Утром еду я в Дедово; умница «бабуся», увидев, каким стал у Блоков, меня ни о чем не расспрашивает; на ее устах змеится та сладенькая улыбочка; по адресу же Бекетовых – тонкие жальца; известно-де ей: тяжеловаты Бекетовы; Саша Блок – недоросль; словом, – «гнездо»; я знал: эти «гнезда» – «змеиные»; Дедово – тоже.

На следующий день – Сережа:69 худой, опаленный, оскаленный смехом.

– «Ну как?»

– «Ничего, – подмигнул он мне дьявольски, – жарились в мельники!»

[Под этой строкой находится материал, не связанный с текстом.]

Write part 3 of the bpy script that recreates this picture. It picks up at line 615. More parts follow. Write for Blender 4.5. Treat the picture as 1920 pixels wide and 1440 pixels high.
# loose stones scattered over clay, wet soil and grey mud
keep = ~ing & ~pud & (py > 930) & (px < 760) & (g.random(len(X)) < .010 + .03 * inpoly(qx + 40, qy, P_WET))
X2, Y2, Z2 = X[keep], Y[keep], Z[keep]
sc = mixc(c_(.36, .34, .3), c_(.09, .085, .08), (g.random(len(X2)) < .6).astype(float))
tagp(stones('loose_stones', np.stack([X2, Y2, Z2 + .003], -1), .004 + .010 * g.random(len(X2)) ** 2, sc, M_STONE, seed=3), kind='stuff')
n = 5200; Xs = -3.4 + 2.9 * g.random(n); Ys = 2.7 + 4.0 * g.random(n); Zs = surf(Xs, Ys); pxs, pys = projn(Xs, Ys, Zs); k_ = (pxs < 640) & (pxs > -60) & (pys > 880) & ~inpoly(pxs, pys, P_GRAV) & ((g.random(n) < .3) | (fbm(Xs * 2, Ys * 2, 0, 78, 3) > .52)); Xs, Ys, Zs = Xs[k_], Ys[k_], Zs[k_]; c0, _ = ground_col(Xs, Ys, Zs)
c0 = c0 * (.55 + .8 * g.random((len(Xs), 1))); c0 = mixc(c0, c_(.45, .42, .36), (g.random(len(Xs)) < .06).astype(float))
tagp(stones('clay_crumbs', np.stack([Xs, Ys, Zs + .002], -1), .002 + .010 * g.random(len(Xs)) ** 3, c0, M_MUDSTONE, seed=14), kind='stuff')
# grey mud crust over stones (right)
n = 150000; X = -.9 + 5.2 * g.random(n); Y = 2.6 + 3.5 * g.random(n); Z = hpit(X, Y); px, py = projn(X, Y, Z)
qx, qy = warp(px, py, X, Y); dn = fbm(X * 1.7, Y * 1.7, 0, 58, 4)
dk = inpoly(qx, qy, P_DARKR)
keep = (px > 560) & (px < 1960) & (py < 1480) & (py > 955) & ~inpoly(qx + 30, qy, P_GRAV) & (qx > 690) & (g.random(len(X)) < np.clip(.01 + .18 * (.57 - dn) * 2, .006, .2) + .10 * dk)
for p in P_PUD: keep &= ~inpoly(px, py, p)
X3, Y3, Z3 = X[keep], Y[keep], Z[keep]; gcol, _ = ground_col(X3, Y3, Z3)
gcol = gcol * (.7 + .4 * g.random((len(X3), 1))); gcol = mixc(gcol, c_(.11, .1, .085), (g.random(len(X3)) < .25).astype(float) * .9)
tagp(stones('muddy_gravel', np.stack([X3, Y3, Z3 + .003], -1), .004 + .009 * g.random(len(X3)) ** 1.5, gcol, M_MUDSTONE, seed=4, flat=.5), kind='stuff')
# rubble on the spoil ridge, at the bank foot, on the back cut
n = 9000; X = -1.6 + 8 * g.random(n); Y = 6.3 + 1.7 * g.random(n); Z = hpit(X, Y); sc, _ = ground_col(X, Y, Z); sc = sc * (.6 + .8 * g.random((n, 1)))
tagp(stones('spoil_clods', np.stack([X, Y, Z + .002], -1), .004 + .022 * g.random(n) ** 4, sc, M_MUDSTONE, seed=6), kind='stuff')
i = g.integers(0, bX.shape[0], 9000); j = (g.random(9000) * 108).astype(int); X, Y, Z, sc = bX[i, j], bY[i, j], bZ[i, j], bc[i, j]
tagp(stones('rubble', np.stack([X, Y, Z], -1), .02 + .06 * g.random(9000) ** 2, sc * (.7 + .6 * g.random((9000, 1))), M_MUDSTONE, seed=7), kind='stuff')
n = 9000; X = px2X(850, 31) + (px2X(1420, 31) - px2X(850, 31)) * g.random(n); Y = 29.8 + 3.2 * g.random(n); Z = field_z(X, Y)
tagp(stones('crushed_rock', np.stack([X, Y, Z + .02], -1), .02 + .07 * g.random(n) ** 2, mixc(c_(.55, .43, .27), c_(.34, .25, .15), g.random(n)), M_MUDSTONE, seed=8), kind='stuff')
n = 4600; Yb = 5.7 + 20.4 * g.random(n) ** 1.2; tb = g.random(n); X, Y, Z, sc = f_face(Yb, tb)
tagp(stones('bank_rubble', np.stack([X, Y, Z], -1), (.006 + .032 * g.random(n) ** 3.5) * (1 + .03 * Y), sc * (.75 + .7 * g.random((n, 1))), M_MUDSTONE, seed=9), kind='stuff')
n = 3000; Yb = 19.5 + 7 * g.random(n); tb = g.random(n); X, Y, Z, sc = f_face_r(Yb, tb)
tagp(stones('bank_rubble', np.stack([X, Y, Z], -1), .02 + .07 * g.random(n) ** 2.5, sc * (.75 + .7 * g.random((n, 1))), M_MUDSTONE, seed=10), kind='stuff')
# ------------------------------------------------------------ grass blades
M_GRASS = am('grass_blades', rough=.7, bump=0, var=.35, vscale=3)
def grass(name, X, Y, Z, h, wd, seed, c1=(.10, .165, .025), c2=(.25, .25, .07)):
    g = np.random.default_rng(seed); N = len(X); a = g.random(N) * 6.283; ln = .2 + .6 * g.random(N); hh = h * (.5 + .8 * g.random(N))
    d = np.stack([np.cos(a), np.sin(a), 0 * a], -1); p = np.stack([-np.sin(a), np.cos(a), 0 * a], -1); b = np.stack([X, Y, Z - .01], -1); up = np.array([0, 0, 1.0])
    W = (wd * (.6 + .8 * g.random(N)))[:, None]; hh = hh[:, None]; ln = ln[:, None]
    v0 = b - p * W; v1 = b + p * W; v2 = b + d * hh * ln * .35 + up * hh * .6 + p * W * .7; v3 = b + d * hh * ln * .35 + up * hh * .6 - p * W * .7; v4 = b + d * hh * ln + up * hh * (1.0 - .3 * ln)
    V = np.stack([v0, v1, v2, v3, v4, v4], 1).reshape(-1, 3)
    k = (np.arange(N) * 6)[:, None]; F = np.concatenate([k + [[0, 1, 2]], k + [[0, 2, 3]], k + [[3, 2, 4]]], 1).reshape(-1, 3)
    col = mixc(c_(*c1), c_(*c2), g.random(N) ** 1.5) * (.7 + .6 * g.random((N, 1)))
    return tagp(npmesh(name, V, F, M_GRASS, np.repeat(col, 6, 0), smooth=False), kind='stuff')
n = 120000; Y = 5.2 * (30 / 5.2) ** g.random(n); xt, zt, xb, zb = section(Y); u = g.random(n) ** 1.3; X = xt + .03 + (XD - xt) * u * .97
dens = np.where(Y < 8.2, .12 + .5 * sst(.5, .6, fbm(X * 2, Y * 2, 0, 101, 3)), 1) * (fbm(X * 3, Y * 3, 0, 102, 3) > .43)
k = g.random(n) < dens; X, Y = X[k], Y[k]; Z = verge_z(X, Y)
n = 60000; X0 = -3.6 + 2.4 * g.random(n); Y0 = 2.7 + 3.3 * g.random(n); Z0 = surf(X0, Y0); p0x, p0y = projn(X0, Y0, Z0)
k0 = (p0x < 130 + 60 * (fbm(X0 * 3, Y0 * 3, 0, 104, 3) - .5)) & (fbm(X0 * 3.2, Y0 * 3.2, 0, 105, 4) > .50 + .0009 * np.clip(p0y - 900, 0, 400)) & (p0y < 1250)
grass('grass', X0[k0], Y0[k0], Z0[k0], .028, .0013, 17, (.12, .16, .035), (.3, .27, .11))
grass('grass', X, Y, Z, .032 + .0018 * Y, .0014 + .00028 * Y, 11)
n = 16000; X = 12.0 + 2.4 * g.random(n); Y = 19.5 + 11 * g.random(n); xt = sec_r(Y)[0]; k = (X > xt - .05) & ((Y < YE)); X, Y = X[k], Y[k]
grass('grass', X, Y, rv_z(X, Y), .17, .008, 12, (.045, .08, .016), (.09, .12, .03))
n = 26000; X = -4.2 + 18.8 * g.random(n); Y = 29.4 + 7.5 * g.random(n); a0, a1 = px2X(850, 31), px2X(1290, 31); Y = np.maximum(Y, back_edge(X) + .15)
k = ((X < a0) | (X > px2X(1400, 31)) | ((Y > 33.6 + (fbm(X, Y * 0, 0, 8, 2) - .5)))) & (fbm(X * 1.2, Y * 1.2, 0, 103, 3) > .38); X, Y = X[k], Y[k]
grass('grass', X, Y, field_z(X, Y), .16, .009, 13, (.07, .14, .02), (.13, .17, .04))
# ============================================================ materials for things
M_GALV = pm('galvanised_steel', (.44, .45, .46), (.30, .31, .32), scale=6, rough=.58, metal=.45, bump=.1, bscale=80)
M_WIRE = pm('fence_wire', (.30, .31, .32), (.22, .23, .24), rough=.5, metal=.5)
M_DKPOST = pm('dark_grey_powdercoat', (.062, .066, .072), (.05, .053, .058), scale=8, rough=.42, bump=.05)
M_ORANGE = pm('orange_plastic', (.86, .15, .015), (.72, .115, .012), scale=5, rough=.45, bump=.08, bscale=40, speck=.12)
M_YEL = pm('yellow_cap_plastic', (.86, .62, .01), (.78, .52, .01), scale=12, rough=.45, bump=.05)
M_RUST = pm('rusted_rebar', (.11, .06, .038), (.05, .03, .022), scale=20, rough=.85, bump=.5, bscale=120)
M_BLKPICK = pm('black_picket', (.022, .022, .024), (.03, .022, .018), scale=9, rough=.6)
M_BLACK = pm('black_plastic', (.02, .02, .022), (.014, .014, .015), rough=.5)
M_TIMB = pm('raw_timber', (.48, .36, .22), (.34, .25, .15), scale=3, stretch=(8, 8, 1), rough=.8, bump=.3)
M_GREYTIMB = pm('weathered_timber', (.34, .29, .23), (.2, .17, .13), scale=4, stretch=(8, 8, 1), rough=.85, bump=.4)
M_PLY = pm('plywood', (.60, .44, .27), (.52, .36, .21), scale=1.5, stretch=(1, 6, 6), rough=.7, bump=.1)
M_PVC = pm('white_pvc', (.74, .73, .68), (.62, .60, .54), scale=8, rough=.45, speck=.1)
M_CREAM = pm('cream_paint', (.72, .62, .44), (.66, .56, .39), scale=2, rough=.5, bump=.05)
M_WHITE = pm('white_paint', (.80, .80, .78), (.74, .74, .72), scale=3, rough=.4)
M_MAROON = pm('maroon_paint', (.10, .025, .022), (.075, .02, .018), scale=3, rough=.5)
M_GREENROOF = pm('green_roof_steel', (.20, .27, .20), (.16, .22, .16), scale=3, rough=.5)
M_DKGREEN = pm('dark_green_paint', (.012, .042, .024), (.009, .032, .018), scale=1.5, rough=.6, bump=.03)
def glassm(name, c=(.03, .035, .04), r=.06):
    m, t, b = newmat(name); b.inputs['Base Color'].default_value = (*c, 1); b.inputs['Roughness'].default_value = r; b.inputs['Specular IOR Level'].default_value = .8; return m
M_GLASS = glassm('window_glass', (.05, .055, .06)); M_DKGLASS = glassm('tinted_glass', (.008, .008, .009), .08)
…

Вместо внятного объяснения он предложил: биться в карты; над картами три дня орал он:

– «О, карты, о, карты!»

Раскланялся: больше туда – ни ногой; «объяснился» позднее – полемикой нашей в «Весах».

Блок не понял «иронии» карт, означавшей ведь: с «умницей» – с тем говорить любопытно; с тобой любопытно сыграть в «дурачки». Партия карт отразилась в поэзии Блока стихотвореньем, написанным: вслед за карточной битвой.

 
Палатка. Разбросаны карты.
Гадалка, смуглее июльского дня,
Бормочет, монетой звеня,
«Слова слаще звуков Моцарта»
 

[Последняя строка взята из баллады Томского в «Пиковой даме»]70.

Это карты судьбы: человеческих отношений!

В начале лета в Дедове была мода на Оссиана, Жуковского; к концу лета на наших столиках лежали: Достоевский и Гоголь: мы сократили «бабусины» сказки за чайным столом; исчезла и «крылатка» В. Соловьева; Сережа ходил теперь в красной рубахе; крушенье утопии о человеческих отношениях отразилось в статье моей «Луг зеленый»;71 вечерами, когда из окон «бабуси» мерцали осиного цвета огни, шли в село Надовражино из обвисшего цветами «гнезда»; и там покупали себе папиросы «Лев» (шесть копеек за пачку); все это выкуривалось у Любимовых, где задорней орались «бунтарские» песни; и им иногда откликалось издали революционное Брехово [Село недалеко от Дедова], мерцая огнями; и там парни пели: «Вставай, подымайся»72.

О Блоке не было произнесено ни единого слова.

По приезде в Москву я получил пук его темноватых, последних стихов: невпрочет73. Я послал свое мнение о них;74 в ответ на него – Л. Д. уведомила, что она оскорбилась;75 после чего ей писал: предпочитаю пока наши письменные отношения ликвидировать76.